- Title
- A Standing Man Holding a Pear in His Left Hand
- Date Made
- 1630-1640
- Medium
- Ink with gold and color washes on paper
- Dimensions
- 7 x 3 1/2 in. (17.75 x 9.0 cm)
- Accession Number
- M.73.5.471
- Collecting Area
- Art of the Middle East: Islamic
- Curatorial Notes
In the late sixteenth century, a new type of painting emerged in Iran that favored individual subjects painted on a single folio, with no relation to a narrative text, as had been the prior tradition. Such single-page compositions reached their peak in popularity during the seventeenth century at Isfahan, the capital of the Safavid dynasty, which blossomed into a great commercial and cultural hub. No longer confined by court patronage, artists found a willing market among the cultivated social elite, producing popular themes such as portraits of beautiful youths like this one. These paintings were often enjoyed individually or gathered in an album known as a muraqq‘a.

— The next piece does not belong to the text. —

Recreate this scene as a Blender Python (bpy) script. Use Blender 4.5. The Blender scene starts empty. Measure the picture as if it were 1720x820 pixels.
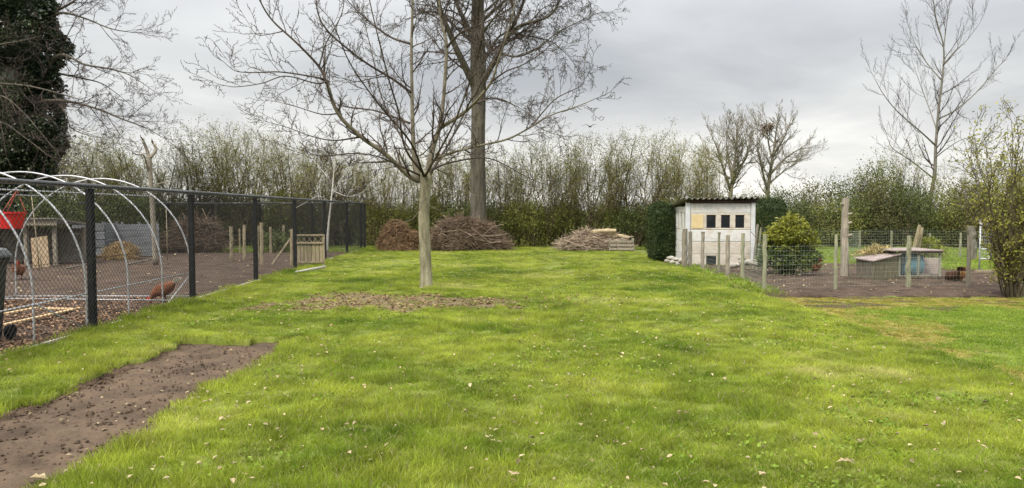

Such paintings typically depict generic types rather than specific individuals. Here, the youth’s dress suggests he is a dervish. In particular, his tall, grooved hat was worn by other Sufi members in various formats to indicate their rank (for example, senior figures wore the hat with a length of cloth wrapped around the bottom portion). The painting is signed by one of the most influential artists of the period, Riza-yi ‘Abbasi, whose students and followers carried his distinctive style into the late seventeenth century (see M.73.5.570).
2025
- Selected Bibliography
- Pal, Pratapaditya, ed. Islamic Art: The Nasli M. Heeramaneck Collection. Los Angeles: Museum Associates, 1973.